* **Stated goal**:
Copy out the listing exactly.
- - - -
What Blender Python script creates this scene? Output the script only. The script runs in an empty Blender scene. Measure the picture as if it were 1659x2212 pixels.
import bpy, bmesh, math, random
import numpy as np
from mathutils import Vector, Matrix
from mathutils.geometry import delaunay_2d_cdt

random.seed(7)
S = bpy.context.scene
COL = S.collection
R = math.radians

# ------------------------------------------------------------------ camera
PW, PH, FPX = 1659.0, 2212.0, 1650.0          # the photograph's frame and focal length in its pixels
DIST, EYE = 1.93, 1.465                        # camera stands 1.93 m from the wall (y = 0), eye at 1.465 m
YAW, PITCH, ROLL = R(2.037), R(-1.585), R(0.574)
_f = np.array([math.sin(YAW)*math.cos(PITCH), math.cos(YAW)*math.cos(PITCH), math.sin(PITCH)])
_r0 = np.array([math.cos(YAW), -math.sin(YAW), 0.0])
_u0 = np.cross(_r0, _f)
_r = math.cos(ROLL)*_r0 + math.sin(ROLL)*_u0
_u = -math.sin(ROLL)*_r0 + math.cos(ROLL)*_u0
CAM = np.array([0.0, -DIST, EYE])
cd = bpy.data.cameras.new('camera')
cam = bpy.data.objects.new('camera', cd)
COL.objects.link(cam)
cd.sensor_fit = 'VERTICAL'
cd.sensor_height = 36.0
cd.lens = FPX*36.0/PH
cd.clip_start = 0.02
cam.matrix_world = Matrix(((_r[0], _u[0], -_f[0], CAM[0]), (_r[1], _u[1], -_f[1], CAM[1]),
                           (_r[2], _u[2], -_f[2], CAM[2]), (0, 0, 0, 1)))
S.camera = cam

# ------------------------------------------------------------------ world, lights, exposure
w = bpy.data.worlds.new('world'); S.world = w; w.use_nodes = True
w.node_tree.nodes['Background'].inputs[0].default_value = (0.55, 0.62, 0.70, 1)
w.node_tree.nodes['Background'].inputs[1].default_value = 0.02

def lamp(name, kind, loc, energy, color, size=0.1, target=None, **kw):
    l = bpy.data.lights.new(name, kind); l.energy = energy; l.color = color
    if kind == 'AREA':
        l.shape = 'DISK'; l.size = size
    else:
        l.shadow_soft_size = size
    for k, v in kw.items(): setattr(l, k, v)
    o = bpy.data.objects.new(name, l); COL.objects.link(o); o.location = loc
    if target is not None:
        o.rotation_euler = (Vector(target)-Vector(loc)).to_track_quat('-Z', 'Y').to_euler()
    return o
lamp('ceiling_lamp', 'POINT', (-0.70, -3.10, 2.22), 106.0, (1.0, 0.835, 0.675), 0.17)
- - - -
* **Exercise output**:
What Blender Python script creates this scene? Output the script only. The script runs in an empty Blender scene. Measure the picture as if it were 1659x2212 pixels.
import bpy, bmesh, math, random
import numpy as np
from mathutils import Vector, Matrix
from mathutils.geometry import delaunay_2d_cdt

random.seed(7)
S = bpy.context.scene
COL = S.collection
R = math.radians

# ------------------------------------------------------------------ camera
PW, PH, FPX = 1659.0, 2212.0, 1650.0          # the photograph's frame and focal length in its pixels
DIST, EYE = 1.93, 1.465                        # camera stands 1.93 m from the wall (y = 0), eye at 1.465 m
YAW, PITCH, ROLL = R(2.037), R(-1.585), R(0.574)
_f = np.array([math.sin(YAW)*math.cos(PITCH), math.cos(YAW)*math.cos(PITCH), math.sin(PITCH)])
_r0 = np.array([math.cos(YAW), -math.sin(YAW), 0.0])
_u0 = np.cross(_r0, _f)
_r = math.cos(ROLL)*_r0 + math.sin(ROLL)*_u0
_u = -math.sin(ROLL)*_r0 + math.cos(ROLL)*_u0
CAM = np.array([0.0, -DIST, EYE])
cd = bpy.data.cameras.new('camera')
cam = bpy.data.objects.new('camera', cd)
COL.objects.link(cam)
cd.sensor_fit = 'VERTICAL'
cd.sensor_height = 36.0
cd.lens = FPX*36.0/PH
cd.clip_start = 0.02
cam.matrix_world = Matrix(((_r[0], _u[0], -_f[0], CAM[0]), (_r[1], _u[1], -_f[1], CAM[1]),
                           (_r[2], _u[2], -_f[2], CAM[2]), (0, 0, 0, 1)))
S.camera = cam

# ------------------------------------------------------------------ world, lights, exposure
w = bpy.data.worlds.new('world'); S.world = w; w.use_nodes = True
w.node_tree.nodes['Background'].inputs[0].default_value = (0.55, 0.62, 0.70, 1)
w.node_tree.nodes['Background'].inputs[1].default_value = 0.02

def lamp(name, kind, loc, energy, color, size=0.1, target=None, **kw):
    l = bpy.data.lights.new(name, kind); l.energy = energy; l.color = color
    if kind == 'AREA':
        l.shape = 'DISK'; l.size = size
    else:
        l.shadow_soft_size = size
    for k, v in kw.items(): setattr(l, k, v)
    o = bpy.data.objects.new(name, l); COL.objects.link(o); o.location = loc
    if target is not None:
        o.rotation_euler = (Vector(target)-Vector(loc)).to_track_quat('-Z', 'Y').to_euler()
    return o
lamp('ceiling_lamp', 'POINT', (-0.70, -3.10, 2.22), 106.0, (1.0, 0.835, 0.675), 0.17)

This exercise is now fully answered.